For more information on Graciela Iturbide visit: gracielaiturbide.org

Big Heart, Strong Hands, 2008 ©Anne Helene Gjelstad

"Big Heart, Strong Hands" by Anne Helene Gjelstad

Anne Helene Gjelstad’s contemporary photo essay Big Heart, Strong Hands, highlights the women’s lives on the small Estonian Islands of Kihnu & Manija, often referred to as the last matriarchal society in Europe. Here the women take care of almost everything on land as their husbands travel the seas for work. Geographically isolated, a strong sense of community spirit and a steadfast attachment to their ancestor’s customs has developed over centuries.

Anne Helene Gjelstad is a Norwegian photographer specialising in Fine Art portraits and Wall Art for private and public spaces. Trained as a photographer, she has worked across various genres, with a strong focus on artistic expression. She no longer undertakes traditional portrait assignments, dedicating her practice to creating carefully composed and meaningful images.

Her studio is based at Gjettum Gård above Sandvika, where she utilises hand-painted backdrops for distinctive studio portraits. She also works outdoors, incorporating the natural surroundings into her compositions. In addition to her artistic work, she has taught photography and image editing and has completed commercial assignments for publishers, magazines, and businesses.
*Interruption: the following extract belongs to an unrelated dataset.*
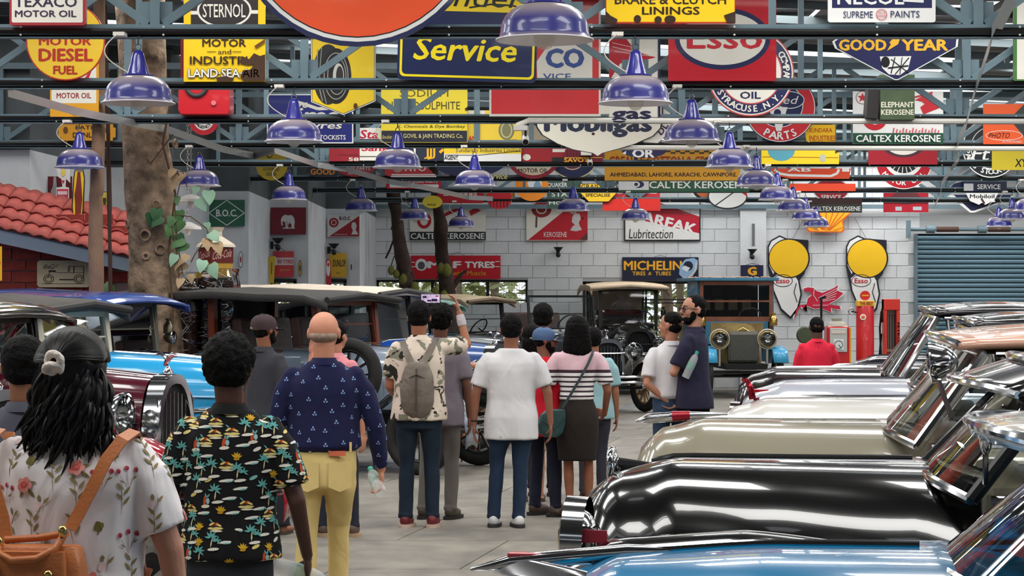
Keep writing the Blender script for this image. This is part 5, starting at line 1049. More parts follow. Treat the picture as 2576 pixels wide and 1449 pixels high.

Gjelstad has received numerous international awards, including honours in the Norwegian Photographers' Association’s national competitions and the World Photographic Cup. In 2024, her documentary work earned multiple awards in the 1839 Awards and Refocus Awards. She has also received official recognition from the Estonian Ministry of Foreign Affairs for her contributions to documenting Estonia’s cultural heritage.

Her ongoing projects include Big Heart, Strong Hands, a long-term study of the older women on the Estonian islands of Kihnu and Manija.